Svelando le cose non nell’aspetto che hanno quando sono racchiuse nell’interpretazione, ma in quello che acquistano quando sono es-poste come cifre nella rottura dell’interpretazione, Jaspers coglie tra origine e traccia quel nesso che Heidegger indica nella “libertà come essenza della verità”6 e Wittgenstein nella “filosofia, che non può in alcun modo intaccare l’uso effettivo del linguaggio: può in definitiva solo descriverlo. Non può nemmeno fondarlo. Lascia tutto com’è”.7
Lasciare le cose come sono non ha nulla di quell’immobilismo che il modo occidentale di pensare è portato a sospettare. Al contrario questa condizione restituisce le cose al loro essere, sottraendole a quella sistemazione che ogni interpretazione pretende come definitiva. Per questo Jaspers ritiene che:
Non si può caratterizzare l’universalità del linguaggio se non attraverso la sua presenza in tutti i modi dell’Umgreifende. Infatti solo ciò che il linguaggio raggiunge, c’è propriamente, dà notizia di sé, entra nella chiarezza e perciò in movimento (und damit in Bewegung).8
Si tratta di quel movimento che la parola sviluppa come cifra simbolica, articolando il flusso delle rappresentazioni.

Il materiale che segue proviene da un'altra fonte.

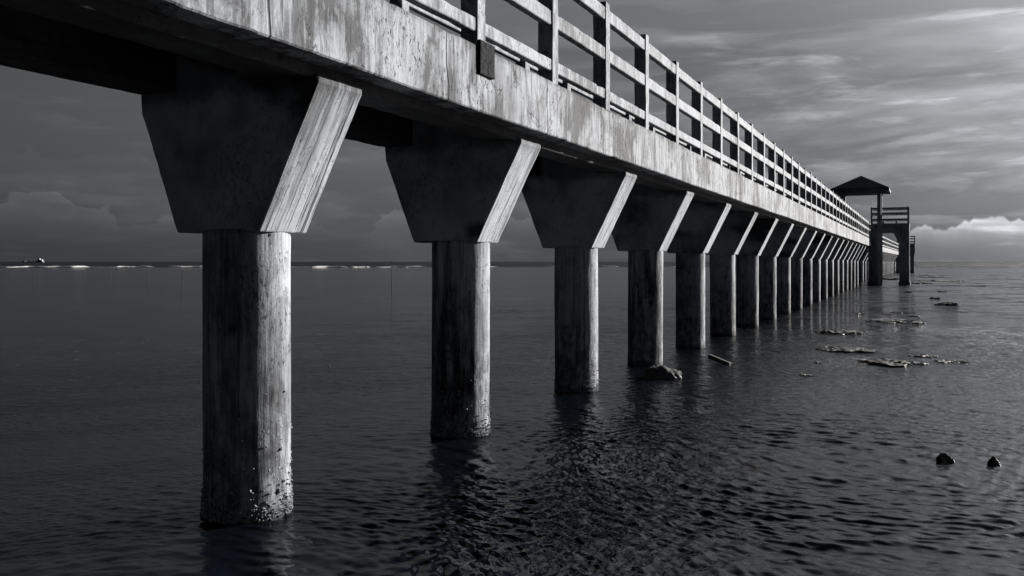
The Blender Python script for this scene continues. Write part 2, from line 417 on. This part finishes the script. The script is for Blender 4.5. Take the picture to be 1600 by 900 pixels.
# ------------------------------------------------------------------ the pier
ZB = CAM_H
XF = -2.943; XG0 = -3.12; XG1 = -4.46; XFL = 2*-3.785-XF           # fascia right, girders, fascia left
S1 = 4.389; SP = 2.93
ZF0, ZF1, ZG = ZB+1.112, ZB+1.590, ZB+1.045
RZ = [(1.688, 1.790), (2.088, 2.218), (2.503, 2.633)]; POST_TOP = 2.685
def column_mesh(seed, r=.262, ztop=ZB+.19, fine=True):
    seg = 72 if fine else 24; nz = 90 if fine else 10
    bm = bmesh.new(); rings = []
    for j in range(nz+1):
        z = -.6+(ztop+.6)*j/nz; ring = []
        for i in range(seg):
            a = 2*math.pi*i/seg; p = Vector((math.cos(a), math.sin(a), z*.9+seed*5.3))
            rr = r + .004*noise.fractal(p*2.2, 1, 2, 4)
            if fine:
                lowm = max(0., min(1., (.28-z)/.26))
                rr += .007*lowm*max(0, noise.fractal(Vector((p.x*6, p.y*6, z*7+seed)), .8, 2., 5)) + .002*lowm**2
                rr -= .004*max(0, noise.noise(Vector((p.x*9, p.y*9, z*1.2+seed*3)))-.2)
            ring.append(bm.verts.new((rr*math.cos(a), rr*math.sin(a), z)))
        rings.append(ring)
    for a, c in zip(rings, rings[1:]):
        for i in range(seg): bm.faces.new((a[i], a[(i+1) % seg], c[(i+1) % seg], c[i]))
    bm.faces.new(rings[-1]); bm.faces.new(rings[0][::-1])
    return fin(bm, 'column')
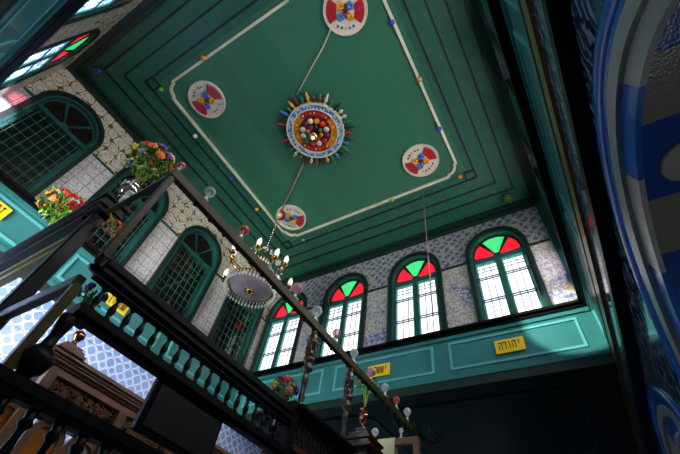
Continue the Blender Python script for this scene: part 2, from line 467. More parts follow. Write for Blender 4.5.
for u in UFAR: window(u, FAR, 'white', None)
for u in ULEFT: window(u, LEFT, 'dark', None)
NEARF = lambda u, d, z: NEAR(u, d*.35, z)
RIGHTF = lambda u, d, z: RIGHT(u, d*.35, z)
for u in UNEAR: window(u, NEARF, 'blue', None)
for u in ULEFT: window(u, RIGHT, 'warm', None)

for T_, u0, u1 in ((FAR, XR-.13, XR),):
    trim(MB(T_).box(u0, u1, .0, .07, ZS+.02, ZC-.13).box(u0+.05, u1, .07, .1, ZS+.02, ZC-.13), 'green_frame')
# tile border line, sills and green panels on the four sides
def border(T, us, a, b):
    mb = MB(T); z0, z1 = 4.94, 4.985; e = [a] + sum([[u-.53, u+.53] for u in sorted(us)], []) + [b]
    for i in range(0, len(e), 2):
        if e[i+1]-e[i] > .02: mb.box(e[i], e[i+1], .001, .012, z0, z1)
    return mb
trim(border(FAR, UFAR, XL, XR-.14), 'dark_green'); trim(border(LEFT, ULEFT, YN, YF), 'green_frame')
def side(T, a, b, sa, sb, pitch, n, start, cuts=None):
    trim(MB(T).box(a, b, -.2, .13, ZS-.02, ZS+.02).box(a, b, -.2, .08, ZS-.06, ZS-.02), 'black_wood')
    base = struct(MB(T).box(a, b, -.2, .02, ZG, ZS-.06).build('trim_%d' % (n_tr[0]+1), 'teal')); n_tr[0] += 1
    MB(T).box(a, b, .02, .05, ZS-.12, ZS-.06).build('bead', 'teal', base)
    MB(T).box(a, b, .02, .045, ZG, ZG+.06).build('bead', 'teal', base)
    for i in range(n):
        c = start + pitch*i; h = pitch/2-.12
        o = [(c-h, ZG+.14), (c-h, ZS-.17), (c+h, ZS-.17), (c+h, ZG+.14)]
        k = .035; q = [(c-h+k, ZG+.14+k), (c-h+k, ZS-.17-k), (c+h-k, ZS-.17-k), (c+h-k, ZG+.14+k)]
        MB(T).strip(o, q, .02, .036, True).build('panel_moulding', 'teal_line', base)
    trim(MB(T).box(a, b, -.25, .03, ZG-.12, ZG), 'ceil_dark')
side(FAR, XL, XR, 0, 0, 1.97, 3, -4.52)
side(LEFT, YN, YF, 0, 0, 1.97, 3, -.02)
side(NEAR, XL, XR, 0, 0, 1.97, 3, -4.52)
side(RIGHTP, YN, YF, 0, 0, 1.97, 3, -.02)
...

È in questo movimento, e in esso soltanto che la parola dispiega la sua potenza rivelatrice. Al di fuori, infatti, essa non solo è privata del suo infinito significare, ma, lungi dall’essere rivelazione, diventa determinazione unilaterale e, come tale, tendenzialmente falsa. Per attingere alla pienezza del significato non bisogna allora trascurare il movimento della parola, non bisogna sottrarla a quella che Jaspers definisce la “fantastica corrente del suo accadere (traumhaften Strom des Geschehens)”.9
Come accadimento, l’originarietà del linguaggio non è interpretabile come un prendere inizio, perché ogni inizio è già interno a quell’accadimento originario che è il linguaggio. In tal modo l’ermeneutica jaspersiana mette in chiaro quell’attualità del dire che si dice dicendo, e di cui non si può identificare l’inizio, poiché da sempre si è in esso. Da esso si dispiegano le varie onto-logie, i vari discorsi sugli enti, la cui impossibilità di porsi come assoluti dipende dal fatto che prendono inizio da quello sfondo mobile e indefinito che, invisibile in sé, si fa visibile come periec-ontologia, come perimetro degli enti.10
1 K. Jaspers, Von der Wahrheit, Piper, München 1947, p. 38.
2 Id., Descartes und die Philosophie, De Gruyter, Berlin 1937, pp. 66 sgg.
3 Id., Von der Wahrheit, cit., pp. 710-868.
4 Ivi, p. 709.
5 Ibidem.
6 M. Heidegger, Vom Wesen der Wahrheit (1930-1943); tr. it. Dell’essenza della verità, in Segnavia, Adelphi, Milano 1987, pp. 143-151.
7 L. Wittgenstein, Philosophische Untersuchungen (1953); tr. it. Ricerche filosofiche, Einaudi, Torino 1974, § 124, p. 69.
8 K. Jaspers, Von der Wahrheit, cit., p. 411.
9 Ivi, p. 412.
10 Sulla distinzione, propria della terminologia jaspersiana, tra ontologia e periecontologia si veda il capitolo 34: “Necessità del naufragio di ogni ontologia. Ontologia e periecontologia”.